#### Raw data
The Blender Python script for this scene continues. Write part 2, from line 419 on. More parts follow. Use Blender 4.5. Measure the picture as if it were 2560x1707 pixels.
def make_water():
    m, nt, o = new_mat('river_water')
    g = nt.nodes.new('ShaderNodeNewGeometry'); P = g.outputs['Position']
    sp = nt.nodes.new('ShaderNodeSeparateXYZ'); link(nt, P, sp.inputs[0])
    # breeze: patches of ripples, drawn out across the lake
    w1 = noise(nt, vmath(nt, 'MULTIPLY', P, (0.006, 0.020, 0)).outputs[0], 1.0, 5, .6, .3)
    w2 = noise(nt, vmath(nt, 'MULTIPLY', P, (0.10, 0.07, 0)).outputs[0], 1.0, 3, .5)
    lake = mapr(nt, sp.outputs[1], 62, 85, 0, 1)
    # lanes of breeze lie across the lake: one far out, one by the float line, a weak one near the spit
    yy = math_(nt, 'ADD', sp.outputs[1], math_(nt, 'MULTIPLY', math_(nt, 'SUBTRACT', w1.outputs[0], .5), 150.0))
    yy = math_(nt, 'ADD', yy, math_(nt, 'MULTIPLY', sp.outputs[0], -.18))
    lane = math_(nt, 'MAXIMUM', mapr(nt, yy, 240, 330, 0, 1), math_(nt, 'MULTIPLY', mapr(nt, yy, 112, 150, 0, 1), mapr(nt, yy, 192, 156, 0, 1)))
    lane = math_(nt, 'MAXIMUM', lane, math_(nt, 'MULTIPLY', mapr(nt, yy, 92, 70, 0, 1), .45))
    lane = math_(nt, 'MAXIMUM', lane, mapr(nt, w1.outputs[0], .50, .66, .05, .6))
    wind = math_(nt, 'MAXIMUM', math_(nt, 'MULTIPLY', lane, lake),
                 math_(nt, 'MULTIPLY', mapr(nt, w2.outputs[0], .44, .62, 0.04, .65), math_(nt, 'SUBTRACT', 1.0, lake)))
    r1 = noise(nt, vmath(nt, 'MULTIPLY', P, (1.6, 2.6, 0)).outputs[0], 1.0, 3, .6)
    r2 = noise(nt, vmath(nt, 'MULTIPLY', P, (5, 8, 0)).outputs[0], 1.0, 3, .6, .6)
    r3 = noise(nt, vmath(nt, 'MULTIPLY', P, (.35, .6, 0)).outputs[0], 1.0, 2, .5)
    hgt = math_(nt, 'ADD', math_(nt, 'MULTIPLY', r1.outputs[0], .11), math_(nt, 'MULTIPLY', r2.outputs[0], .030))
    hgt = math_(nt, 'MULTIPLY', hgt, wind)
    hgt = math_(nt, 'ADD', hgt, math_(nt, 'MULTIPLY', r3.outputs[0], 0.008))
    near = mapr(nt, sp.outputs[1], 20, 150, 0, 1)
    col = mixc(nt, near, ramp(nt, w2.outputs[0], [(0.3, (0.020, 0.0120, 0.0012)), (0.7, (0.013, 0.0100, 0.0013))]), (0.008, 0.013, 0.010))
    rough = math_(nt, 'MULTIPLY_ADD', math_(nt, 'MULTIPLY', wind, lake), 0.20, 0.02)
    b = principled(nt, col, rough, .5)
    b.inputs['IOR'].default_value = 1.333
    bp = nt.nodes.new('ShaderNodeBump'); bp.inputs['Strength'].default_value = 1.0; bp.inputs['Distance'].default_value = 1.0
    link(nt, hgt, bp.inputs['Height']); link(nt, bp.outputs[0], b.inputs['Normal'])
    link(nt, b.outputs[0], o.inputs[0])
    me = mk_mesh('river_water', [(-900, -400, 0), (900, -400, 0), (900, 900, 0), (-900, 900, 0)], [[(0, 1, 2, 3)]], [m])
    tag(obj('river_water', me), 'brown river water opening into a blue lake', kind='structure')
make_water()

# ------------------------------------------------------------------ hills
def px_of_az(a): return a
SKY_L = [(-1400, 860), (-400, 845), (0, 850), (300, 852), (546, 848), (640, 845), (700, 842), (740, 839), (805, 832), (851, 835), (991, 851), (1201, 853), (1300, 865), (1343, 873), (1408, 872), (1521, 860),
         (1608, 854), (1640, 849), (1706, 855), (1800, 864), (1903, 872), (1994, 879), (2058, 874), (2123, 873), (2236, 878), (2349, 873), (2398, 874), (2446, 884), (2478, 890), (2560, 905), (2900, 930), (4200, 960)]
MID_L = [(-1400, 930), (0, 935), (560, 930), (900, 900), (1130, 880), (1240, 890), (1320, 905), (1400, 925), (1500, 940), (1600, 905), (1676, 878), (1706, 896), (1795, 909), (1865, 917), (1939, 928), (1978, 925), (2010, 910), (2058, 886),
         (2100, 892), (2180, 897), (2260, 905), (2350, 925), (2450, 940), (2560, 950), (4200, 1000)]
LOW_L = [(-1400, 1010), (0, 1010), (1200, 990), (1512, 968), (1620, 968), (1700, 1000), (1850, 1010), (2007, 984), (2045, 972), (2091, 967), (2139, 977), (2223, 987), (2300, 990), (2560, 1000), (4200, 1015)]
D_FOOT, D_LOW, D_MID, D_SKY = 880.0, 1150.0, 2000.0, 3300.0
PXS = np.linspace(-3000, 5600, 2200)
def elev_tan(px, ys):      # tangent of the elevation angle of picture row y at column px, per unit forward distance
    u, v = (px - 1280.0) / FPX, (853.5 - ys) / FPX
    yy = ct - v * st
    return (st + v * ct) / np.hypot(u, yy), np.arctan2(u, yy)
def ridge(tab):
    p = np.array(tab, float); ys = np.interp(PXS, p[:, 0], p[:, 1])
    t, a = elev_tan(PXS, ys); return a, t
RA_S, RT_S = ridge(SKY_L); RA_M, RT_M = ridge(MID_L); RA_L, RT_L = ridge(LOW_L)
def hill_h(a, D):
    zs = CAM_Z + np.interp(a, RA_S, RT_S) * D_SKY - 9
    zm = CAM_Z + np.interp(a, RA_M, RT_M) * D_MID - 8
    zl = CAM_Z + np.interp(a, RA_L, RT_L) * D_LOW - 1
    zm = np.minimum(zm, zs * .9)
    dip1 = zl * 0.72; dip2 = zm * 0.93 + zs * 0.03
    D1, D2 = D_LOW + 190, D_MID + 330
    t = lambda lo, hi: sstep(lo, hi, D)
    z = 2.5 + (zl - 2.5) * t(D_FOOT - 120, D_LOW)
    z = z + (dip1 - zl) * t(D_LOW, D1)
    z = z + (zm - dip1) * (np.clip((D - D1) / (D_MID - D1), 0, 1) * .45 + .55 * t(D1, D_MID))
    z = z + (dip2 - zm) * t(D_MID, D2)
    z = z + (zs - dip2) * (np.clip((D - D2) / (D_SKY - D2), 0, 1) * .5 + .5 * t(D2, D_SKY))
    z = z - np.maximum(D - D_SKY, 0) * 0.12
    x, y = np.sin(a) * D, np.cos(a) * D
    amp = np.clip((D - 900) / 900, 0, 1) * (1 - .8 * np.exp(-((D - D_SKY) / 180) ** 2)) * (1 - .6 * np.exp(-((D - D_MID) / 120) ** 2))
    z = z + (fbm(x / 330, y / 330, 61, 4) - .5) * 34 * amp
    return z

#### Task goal
Restate the data above exactly, keeping each word as it stands.

#### Output of the exercise
The Blender Python script for this scene continues. Write part 2, from line 419 on. More parts follow. Use Blender 4.5. Measure the picture as if it were 2560x1707 pixels.
def make_water():
    m, nt, o = new_mat('river_water')
    g = nt.nodes.new('ShaderNodeNewGeometry'); P = g.outputs['Position']
    sp = nt.nodes.new('ShaderNodeSeparateXYZ'); link(nt, P, sp.inputs[0])
    # breeze: patches of ripples, drawn out across the lake
    w1 = noise(nt, vmath(nt, 'MULTIPLY', P, (0.006, 0.020, 0)).outputs[0], 1.0, 5, .6, .3)
    w2 = noise(nt, vmath(nt, 'MULTIPLY', P, (0.10, 0.07, 0)).outputs[0], 1.0, 3, .5)
    lake = mapr(nt, sp.outputs[1], 62, 85, 0, 1)
    # lanes of breeze lie across the lake: one far out, one by the float line, a weak one near the spit
    yy = math_(nt, 'ADD', sp.outputs[1], math_(nt, 'MULTIPLY', math_(nt, 'SUBTRACT', w1.outputs[0], .5), 150.0))
    yy = math_(nt, 'ADD', yy, math_(nt, 'MULTIPLY', sp.outputs[0], -.18))
    lane = math_(nt, 'MAXIMUM', mapr(nt, yy, 240, 330, 0, 1), math_(nt, 'MULTIPLY', mapr(nt, yy, 112, 150, 0, 1), mapr(nt, yy, 192, 156, 0, 1)))
    lane = math_(nt, 'MAXIMUM', lane, math_(nt, 'MULTIPLY', mapr(nt, yy, 92, 70, 0, 1), .45))
    lane = math_(nt, 'MAXIMUM', lane, mapr(nt, w1.outputs[0], .50, .66, .05, .6))
    wind = math_(nt, 'MAXIMUM', math_(nt, 'MULTIPLY', lane, lake),
                 math_(nt, 'MULTIPLY', mapr(nt, w2.outputs[0], .44, .62, 0.04, .65), math_(nt, 'SUBTRACT', 1.0, lake)))
    r1 = noise(nt, vmath(nt, 'MULTIPLY', P, (1.6, 2.6, 0)).outputs[0], 1.0, 3, .6)
    r2 = noise(nt, vmath(nt, 'MULTIPLY', P, (5, 8, 0)).outputs[0], 1.0, 3, .6, .6)
    r3 = noise(nt, vmath(nt, 'MULTIPLY', P, (.35, .6, 0)).outputs[0], 1.0, 2, .5)
    hgt = math_(nt, 'ADD', math_(nt, 'MULTIPLY', r1.outputs[0], .11), math_(nt, 'MULTIPLY', r2.outputs[0], .030))
    hgt = math_(nt, 'MULTIPLY', hgt, wind)
    hgt = math_(nt, 'ADD', hgt, math_(nt, 'MULTIPLY', r3.outputs[0], 0.008))
    near = mapr(nt, sp.outputs[1], 20, 150, 0, 1)
    col = mixc(nt, near, ramp(nt, w2.outputs[0], [(0.3, (0.020, 0.0120, 0.0012)), (0.7, (0.013, 0.0100, 0.0013))]), (0.008, 0.013, 0.010))
    rough = math_(nt, 'MULTIPLY_ADD', math_(nt, 'MULTIPLY', wind, lake), 0.20, 0.02)
    b = principled(nt, col, rough, .5)
    b.inputs['IOR'].default_value = 1.333
    bp = nt.nodes.new('ShaderNodeBump'); bp.inputs['Strength'].default_value = 1.0; bp.inputs['Distance'].default_value = 1.0
    link(nt, hgt, bp.inputs['Height']); link(nt, bp.outputs[0], b.inputs['Normal'])
    link(nt, b.outputs[0], o.inputs[0])
    me = mk_mesh('river_water', [(-900, -400, 0), (900, -400, 0), (900, 900, 0), (-900, 900, 0)], [[(0, 1, 2, 3)]], [m])
    tag(obj('river_water', me), 'brown river water opening into a blue lake', kind='structure')
make_water()

# ------------------------------------------------------------------ hills
def px_of_az(a): return a
SKY_L = [(-1400, 860), (-400, 845), (0, 850), (300, 852), (546, 848), (640, 845), (700, 842), (740, 839), (805, 832), (851, 835), (991, 851), (1201, 853), (1300, 865), (1343, 873), (1408, 872), (1521, 860),
         (1608, 854), (1640, 849), (1706, 855), (1800, 864), (1903, 872), (1994, 879), (2058, 874), (2123, 873), (2236, 878), (2349, 873), (2398, 874), (2446, 884), (2478, 890), (2560, 905), (2900, 930), (4200, 960)]
MID_L = [(-1400, 930), (0, 935), (560, 930), (900, 900), (1130, 880), (1240, 890), (1320, 905), (1400, 925), (1500, 940), (1600, 905), (1676, 878), (1706, 896), (1795, 909), (1865, 917), (1939, 928), (1978, 925), (2010, 910), (2058, 886),
         (2100, 892), (2180, 897), (2260, 905), (2350, 925), (2450, 940), (2560, 950), (4200, 1000)]
LOW_L = [(-1400, 1010), (0, 1010), (1200, 990), (1512, 968), (1620, 968), (1700, 1000), (1850, 1010), (2007, 984), (2045, 972), (2091, 967), (2139, 977), (2223, 987), (2300, 990), (2560, 1000), (4200, 1015)]
D_FOOT, D_LOW, D_MID, D_SKY = 880.0, 1150.0, 2000.0, 3300.0
PXS = np.linspace(-3000, 5600, 2200)
def elev_tan(px, ys):      # tangent of the elevation angle of picture row y at column px, per unit forward distance
    u, v = (px - 1280.0) / FPX, (853.5 - ys) / FPX
    yy = ct - v * st
    return (st + v * ct) / np.hypot(u, yy), np.arctan2(u, yy)
def ridge(tab):
    p = np.array(tab, float); ys = np.interp(PXS, p[:, 0], p[:, 1])
    t, a = elev_tan(PXS, ys); return a, t
RA_S, RT_S = ridge(SKY_L); RA_M, RT_M = ridge(MID_L); RA_L, RT_L = ridge(LOW_L)
def hill_h(a, D):
    zs = CAM_Z + np.interp(a, RA_S, RT_S) * D_SKY - 9
    zm = CAM_Z + np.interp(a, RA_M, RT_M) * D_MID - 8
    zl = CAM_Z + np.interp(a, RA_L, RT_L) * D_LOW - 1
    zm = np.minimum(zm, zs * .9)
    dip1 = zl * 0.72; dip2 = zm * 0.93 + zs * 0.03
    D1, D2 = D_LOW + 190, D_MID + 330
    t = lambda lo, hi: sstep(lo, hi, D)
    z = 2.5 + (zl - 2.5) * t(D_FOOT - 120, D_LOW)
    z = z + (dip1 - zl) * t(D_LOW, D1)
    z = z + (zm - dip1) * (np.clip((D - D1) / (D_MID - D1), 0, 1) * .45 + .55 * t(D1, D_MID))
    z = z + (dip2 - zm) * t(D_MID, D2)
    z = z + (zs - dip2) * (np.clip((D - D2) / (D_SKY - D2), 0, 1) * .5 + .5 * t(D2, D_SKY))
    z = z - np.maximum(D - D_SKY, 0) * 0.12
    x, y = np.sin(a) * D, np.cos(a) * D
    amp = np.clip((D - 900) / 900, 0, 1) * (1 - .8 * np.exp(-((D - D_SKY) / 180) ** 2)) * (1 - .6 * np.exp(-((D - D_MID) / 120) ** 2))
    z = z + (fbm(x / 330, y / 330, 61, 4) - .5) * 34 * amp
    return z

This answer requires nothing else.